Críticas AdoroCinema
3,0
Legal
Dois Rémi, Dois

Samba de uma nota só

por Bruno Carmelo

Um ano atrás, chegou aos cinemas O Duplo, uma adaptação da obra homônima de Fiodor Dostoievski sob direção de Richard Ayoade. Esta versão trazia cenários fantasistas, luzes obscuras e aparência constante de pesadelo. Agora, o cinema ganha uma leitura muito mais solar e naturalista da mesma história, dirigida em toda despretensão por Pierre Léon.

Em Dois Rémi, Dois, Rémi (Pascal Cervo) é um homem pouco interessante que descobre um sósia de si próprio. O problema é que o duplo possui todo o traquejo social que falta ao original, tornando-se mais atraente aos olhos dos amigos e familiares. Como de costume nas histórias sobre duplos (que incluem O Homem Duplicado, Cisne Negro, Adaptação etc.), o protagonista tem medo de ser substituído pela cópia. Paira igualmente a possibilidade que as duas metades sejam lados metafóricos da mesma pessoa.

A comédia francesa não traz elementos novos no que diz respeito ao tema da duplicidade. As passagens básicas estão presentes: a suspeita, a confirmação, o confronto, a tentativa de eliminação do outro... Os conflitos se sucedem de modo quase imperceptível, através de cenas lentas, duração total reduzida (66 minutos), movimentos mínimos de câmera e uma atuação contida de Pascal Cervo. Mesmo a trilha sonora evoca apenas três notas musicais: do, ré e mi, o que funciona como um trocadilho no título original, mas perde o sentido no nome brasileiro.

Pierre Léon assume o absurdo da trama de maneira lúdica. São poucos personagens, cores pastéis, cenários repetitivos. O antinaturalismo dos gestos e da trama entra em contraste com a banalidade das ações e da própria existência de Rémi. Isso poderia levar a um embate estético interessante, mas a direção evita qualquer elemento cênico ou narrativo que chame atenção para si mesmo. Assim, nenhuma cena se destaca, nenhum personagem se aprofunda para além do estereótipo e o clímax praticamente inexiste.
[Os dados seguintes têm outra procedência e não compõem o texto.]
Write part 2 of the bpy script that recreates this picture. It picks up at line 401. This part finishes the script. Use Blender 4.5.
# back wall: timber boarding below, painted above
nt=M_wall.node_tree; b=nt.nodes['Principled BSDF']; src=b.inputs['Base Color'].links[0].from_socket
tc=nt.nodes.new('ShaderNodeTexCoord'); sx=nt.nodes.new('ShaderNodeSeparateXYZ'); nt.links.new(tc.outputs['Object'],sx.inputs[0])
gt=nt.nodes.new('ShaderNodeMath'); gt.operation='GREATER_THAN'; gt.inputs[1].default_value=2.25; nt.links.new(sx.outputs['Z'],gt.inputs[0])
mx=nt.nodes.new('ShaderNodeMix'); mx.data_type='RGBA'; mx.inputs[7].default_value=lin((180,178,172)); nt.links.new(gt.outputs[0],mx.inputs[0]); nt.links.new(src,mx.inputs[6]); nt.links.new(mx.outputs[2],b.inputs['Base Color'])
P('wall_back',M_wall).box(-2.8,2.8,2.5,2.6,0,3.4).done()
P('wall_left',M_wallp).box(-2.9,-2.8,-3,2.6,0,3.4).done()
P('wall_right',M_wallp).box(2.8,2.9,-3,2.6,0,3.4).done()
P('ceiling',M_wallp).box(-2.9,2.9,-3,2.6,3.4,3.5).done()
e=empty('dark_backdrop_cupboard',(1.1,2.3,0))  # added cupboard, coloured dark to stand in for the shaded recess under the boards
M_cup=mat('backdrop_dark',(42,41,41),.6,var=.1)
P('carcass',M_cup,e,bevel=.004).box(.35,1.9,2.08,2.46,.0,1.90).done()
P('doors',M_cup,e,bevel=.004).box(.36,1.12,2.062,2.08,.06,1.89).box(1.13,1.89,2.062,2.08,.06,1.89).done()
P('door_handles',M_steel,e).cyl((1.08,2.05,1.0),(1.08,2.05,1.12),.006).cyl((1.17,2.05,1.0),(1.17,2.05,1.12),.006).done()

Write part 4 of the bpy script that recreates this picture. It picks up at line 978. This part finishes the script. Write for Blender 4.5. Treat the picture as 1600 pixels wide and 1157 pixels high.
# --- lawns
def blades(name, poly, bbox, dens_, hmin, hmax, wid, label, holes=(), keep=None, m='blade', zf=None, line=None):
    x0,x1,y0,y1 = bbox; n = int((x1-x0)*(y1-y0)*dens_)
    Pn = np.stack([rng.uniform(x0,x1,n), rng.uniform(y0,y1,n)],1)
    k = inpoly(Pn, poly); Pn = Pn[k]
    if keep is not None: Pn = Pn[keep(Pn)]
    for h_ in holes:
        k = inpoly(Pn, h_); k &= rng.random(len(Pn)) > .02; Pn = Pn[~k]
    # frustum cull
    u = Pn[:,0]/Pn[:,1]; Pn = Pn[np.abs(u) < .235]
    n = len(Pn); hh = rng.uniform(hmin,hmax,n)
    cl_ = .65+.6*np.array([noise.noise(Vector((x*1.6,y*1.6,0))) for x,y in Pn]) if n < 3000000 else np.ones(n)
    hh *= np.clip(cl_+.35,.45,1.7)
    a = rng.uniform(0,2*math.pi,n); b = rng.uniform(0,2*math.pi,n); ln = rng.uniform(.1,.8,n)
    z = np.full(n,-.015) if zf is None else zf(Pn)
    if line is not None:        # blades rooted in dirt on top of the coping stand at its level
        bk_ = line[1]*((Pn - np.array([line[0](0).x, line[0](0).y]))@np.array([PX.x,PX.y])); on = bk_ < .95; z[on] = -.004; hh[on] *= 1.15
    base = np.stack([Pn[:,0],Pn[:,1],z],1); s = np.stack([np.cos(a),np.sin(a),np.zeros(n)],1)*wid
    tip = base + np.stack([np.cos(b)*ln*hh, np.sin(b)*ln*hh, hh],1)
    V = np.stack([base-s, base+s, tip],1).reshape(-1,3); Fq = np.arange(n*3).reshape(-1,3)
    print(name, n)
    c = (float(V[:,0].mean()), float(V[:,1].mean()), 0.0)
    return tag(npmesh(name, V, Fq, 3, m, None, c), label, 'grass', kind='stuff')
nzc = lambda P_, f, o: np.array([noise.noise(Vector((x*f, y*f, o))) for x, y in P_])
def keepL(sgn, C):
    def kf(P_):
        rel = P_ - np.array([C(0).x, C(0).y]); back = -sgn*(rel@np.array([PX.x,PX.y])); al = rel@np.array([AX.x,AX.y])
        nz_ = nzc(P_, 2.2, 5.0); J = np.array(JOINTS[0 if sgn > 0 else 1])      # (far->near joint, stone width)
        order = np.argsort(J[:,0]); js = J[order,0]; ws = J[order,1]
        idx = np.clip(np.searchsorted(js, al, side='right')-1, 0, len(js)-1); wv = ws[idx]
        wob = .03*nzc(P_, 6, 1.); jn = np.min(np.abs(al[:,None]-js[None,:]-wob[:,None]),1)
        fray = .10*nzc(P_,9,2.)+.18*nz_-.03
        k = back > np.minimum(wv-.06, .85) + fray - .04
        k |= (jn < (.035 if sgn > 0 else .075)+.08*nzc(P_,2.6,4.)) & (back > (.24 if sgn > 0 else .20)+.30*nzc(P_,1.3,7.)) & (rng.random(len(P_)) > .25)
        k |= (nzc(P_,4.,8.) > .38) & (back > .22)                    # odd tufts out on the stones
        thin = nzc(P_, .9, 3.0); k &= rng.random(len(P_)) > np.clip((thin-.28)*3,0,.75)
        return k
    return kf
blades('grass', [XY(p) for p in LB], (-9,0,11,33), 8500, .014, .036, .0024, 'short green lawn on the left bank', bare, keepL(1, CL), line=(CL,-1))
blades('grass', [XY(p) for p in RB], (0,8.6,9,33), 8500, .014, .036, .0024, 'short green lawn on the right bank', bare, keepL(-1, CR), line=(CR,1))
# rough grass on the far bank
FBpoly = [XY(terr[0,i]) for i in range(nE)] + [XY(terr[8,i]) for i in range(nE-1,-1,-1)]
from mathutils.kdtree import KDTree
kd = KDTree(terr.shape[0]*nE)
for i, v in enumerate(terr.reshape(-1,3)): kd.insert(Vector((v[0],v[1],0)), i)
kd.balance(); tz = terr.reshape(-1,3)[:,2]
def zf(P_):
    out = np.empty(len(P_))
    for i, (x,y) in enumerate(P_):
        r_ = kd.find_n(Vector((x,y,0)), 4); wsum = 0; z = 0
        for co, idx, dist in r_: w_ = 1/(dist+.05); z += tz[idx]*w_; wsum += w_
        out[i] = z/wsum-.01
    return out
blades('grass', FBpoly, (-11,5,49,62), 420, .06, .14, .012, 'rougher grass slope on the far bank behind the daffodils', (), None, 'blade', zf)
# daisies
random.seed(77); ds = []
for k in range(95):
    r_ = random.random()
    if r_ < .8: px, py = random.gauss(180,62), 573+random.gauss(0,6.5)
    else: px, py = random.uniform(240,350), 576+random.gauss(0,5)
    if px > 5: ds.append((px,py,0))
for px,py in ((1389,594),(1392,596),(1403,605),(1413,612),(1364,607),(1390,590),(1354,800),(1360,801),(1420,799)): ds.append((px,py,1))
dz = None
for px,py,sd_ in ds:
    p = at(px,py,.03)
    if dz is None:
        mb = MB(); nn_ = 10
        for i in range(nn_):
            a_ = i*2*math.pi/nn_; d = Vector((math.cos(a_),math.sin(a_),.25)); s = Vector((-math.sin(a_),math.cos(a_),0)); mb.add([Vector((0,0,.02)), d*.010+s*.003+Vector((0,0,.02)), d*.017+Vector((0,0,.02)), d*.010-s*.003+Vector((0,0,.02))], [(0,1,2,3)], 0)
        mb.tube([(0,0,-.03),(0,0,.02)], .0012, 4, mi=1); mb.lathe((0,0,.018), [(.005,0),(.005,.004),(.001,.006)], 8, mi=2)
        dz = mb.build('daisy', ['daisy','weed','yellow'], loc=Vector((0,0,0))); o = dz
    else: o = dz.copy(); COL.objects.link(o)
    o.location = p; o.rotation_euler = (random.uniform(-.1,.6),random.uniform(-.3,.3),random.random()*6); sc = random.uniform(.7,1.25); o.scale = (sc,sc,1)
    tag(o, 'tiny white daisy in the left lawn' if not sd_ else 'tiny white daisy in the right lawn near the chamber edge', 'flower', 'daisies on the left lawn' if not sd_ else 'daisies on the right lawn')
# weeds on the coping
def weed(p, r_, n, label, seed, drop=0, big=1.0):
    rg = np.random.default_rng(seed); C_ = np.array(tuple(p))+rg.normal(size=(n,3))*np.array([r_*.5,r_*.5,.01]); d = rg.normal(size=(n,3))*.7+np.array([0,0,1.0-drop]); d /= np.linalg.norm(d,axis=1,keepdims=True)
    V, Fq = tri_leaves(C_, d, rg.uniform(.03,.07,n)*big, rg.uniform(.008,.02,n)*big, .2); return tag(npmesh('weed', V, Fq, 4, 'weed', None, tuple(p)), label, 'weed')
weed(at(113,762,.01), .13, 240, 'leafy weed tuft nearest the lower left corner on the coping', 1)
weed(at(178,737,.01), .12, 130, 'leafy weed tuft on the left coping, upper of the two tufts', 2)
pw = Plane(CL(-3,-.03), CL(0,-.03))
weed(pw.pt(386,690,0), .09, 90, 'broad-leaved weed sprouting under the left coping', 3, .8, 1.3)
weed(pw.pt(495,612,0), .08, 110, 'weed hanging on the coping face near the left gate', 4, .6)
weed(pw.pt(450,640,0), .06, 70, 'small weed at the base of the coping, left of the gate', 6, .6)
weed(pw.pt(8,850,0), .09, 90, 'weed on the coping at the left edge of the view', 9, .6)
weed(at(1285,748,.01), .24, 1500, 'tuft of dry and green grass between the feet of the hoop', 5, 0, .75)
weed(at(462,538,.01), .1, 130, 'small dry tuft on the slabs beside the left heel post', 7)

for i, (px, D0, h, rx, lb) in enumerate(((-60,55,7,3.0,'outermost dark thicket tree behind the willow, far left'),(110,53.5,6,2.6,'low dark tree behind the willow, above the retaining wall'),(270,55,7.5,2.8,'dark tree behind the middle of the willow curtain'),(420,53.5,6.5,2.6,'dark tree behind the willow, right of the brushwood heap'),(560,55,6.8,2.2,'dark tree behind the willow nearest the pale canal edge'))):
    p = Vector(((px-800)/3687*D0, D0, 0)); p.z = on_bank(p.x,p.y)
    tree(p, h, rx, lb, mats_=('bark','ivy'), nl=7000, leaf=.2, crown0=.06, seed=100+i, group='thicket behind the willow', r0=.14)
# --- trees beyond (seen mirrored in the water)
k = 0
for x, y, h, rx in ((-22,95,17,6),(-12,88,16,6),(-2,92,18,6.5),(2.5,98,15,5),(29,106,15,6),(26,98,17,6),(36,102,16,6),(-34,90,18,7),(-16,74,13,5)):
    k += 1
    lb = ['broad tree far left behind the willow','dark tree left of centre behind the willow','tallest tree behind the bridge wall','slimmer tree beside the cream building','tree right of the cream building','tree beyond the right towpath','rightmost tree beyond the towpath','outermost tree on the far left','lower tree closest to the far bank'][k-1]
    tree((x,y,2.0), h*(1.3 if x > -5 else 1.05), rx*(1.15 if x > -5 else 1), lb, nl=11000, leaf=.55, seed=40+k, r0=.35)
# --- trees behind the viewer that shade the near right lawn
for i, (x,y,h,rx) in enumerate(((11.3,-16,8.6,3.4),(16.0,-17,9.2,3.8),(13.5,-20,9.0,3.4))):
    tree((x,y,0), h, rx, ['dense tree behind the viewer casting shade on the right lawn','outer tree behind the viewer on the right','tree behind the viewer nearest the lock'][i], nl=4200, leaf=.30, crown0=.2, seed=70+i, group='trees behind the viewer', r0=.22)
Terminada a sessão, Dois Rémi, Dois lembra uma pequena crônica, uma história que começa e termina sem peso, fluindo ao longo de sua trajetória. Proporciona uma sessão agradável, despertando sorrisos com suas figuras excêntricas e diálogos improváveis. Mas a falta de ambição cinematográfica se faz sentir no resultado final. Afinal, agradável não é sinônimo de memorável.